Some lines in the records below may hold the word "parts"; give the number of those lines and nothing else.

— Start of DATA RECORDS —

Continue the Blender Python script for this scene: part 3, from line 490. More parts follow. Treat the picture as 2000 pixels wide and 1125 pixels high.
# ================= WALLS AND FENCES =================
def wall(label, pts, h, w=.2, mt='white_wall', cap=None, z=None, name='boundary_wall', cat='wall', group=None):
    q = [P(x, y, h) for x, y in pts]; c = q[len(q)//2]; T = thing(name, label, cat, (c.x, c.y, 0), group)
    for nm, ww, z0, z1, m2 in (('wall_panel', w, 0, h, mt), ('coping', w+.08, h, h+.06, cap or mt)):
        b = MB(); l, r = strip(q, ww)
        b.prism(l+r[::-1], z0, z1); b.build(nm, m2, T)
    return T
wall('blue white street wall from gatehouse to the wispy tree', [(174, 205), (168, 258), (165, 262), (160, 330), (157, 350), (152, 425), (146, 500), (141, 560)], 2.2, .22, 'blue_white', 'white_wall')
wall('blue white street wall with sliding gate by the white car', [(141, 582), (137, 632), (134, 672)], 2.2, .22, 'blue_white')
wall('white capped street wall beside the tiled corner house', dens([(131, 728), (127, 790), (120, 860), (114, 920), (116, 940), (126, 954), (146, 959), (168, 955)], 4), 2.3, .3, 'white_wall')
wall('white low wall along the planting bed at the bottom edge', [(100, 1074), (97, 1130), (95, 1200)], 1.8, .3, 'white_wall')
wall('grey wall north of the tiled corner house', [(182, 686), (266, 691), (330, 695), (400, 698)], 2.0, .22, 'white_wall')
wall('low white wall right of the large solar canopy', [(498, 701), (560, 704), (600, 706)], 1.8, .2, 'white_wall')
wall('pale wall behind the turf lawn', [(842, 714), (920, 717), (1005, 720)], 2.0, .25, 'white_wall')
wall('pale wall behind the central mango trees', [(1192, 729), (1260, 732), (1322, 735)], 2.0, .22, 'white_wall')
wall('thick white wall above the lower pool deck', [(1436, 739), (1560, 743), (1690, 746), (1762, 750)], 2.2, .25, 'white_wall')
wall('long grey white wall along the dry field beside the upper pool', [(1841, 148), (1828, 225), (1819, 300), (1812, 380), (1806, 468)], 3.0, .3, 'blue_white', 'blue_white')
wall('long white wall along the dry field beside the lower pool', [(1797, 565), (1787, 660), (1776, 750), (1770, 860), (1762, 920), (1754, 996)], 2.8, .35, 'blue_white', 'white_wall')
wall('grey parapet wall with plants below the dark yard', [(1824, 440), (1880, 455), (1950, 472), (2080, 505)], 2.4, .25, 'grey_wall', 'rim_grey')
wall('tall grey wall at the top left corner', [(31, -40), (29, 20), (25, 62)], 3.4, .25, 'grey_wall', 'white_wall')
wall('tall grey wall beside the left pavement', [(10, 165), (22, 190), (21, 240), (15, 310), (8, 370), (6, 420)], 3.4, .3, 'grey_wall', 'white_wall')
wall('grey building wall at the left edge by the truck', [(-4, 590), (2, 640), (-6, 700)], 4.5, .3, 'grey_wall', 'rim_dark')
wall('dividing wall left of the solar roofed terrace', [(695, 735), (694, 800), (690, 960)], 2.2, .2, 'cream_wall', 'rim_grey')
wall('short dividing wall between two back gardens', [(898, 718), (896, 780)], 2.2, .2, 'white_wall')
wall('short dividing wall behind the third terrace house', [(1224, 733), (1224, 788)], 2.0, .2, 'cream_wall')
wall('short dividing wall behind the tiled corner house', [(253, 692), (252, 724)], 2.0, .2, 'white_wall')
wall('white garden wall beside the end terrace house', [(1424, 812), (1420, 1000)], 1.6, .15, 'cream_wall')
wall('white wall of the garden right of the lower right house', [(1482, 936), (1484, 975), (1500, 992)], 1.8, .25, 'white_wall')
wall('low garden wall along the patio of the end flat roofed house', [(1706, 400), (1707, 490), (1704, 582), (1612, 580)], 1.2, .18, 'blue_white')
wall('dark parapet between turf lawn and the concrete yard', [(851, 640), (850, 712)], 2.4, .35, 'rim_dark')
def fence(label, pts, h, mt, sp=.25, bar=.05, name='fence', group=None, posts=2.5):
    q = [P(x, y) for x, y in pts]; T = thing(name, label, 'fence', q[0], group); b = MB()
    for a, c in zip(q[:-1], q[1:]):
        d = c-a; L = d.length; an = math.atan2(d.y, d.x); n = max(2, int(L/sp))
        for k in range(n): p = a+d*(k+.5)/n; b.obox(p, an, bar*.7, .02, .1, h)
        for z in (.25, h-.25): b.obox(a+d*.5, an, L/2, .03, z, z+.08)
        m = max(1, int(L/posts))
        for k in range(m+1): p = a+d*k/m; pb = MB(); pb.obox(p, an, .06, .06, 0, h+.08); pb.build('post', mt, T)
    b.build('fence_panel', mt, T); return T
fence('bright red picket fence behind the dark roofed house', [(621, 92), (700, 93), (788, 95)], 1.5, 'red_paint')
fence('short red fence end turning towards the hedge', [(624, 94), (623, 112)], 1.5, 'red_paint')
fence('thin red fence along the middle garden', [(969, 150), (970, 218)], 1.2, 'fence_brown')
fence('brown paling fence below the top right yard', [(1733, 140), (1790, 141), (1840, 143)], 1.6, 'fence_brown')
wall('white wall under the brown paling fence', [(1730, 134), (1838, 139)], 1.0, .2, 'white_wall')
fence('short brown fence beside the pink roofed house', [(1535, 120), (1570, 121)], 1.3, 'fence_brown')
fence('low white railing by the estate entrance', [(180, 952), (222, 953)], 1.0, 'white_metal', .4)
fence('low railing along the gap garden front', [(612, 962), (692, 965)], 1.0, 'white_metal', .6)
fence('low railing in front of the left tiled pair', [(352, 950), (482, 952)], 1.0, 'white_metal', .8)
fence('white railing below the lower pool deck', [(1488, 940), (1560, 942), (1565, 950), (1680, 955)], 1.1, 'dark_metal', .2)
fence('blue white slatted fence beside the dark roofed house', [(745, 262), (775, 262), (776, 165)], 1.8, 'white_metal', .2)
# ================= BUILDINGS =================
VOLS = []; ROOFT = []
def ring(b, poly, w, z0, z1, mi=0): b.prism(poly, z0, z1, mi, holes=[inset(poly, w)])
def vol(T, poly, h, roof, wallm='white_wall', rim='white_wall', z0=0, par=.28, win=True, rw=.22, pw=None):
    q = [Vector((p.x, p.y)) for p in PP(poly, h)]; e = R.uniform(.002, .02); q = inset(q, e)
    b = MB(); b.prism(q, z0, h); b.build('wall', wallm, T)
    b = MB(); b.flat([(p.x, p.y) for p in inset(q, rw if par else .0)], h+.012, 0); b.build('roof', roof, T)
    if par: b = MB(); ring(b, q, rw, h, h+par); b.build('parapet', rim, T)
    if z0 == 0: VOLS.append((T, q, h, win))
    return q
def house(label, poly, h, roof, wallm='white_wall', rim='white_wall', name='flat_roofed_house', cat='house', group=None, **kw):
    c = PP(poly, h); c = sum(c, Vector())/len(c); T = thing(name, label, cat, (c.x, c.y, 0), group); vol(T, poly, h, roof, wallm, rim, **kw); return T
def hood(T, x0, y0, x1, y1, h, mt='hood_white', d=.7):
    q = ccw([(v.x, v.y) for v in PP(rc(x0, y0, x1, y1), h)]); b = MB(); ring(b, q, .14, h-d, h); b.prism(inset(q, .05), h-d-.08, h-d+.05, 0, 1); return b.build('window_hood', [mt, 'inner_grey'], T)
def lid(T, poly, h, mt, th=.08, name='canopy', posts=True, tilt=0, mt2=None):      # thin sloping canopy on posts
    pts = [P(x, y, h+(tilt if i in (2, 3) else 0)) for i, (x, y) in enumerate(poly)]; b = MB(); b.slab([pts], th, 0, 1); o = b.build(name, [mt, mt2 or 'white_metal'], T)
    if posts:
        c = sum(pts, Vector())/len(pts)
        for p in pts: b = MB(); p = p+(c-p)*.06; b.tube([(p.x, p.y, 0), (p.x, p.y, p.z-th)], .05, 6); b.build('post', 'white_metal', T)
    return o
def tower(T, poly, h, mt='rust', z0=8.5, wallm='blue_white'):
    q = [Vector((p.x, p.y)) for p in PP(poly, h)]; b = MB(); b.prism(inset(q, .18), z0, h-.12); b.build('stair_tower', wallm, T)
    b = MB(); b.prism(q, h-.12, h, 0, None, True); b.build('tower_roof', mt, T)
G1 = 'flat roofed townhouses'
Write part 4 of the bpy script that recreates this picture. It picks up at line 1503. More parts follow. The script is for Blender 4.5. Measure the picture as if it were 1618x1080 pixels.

— End of DATA RECORDS —

__WRITTEN ANSWER__:
2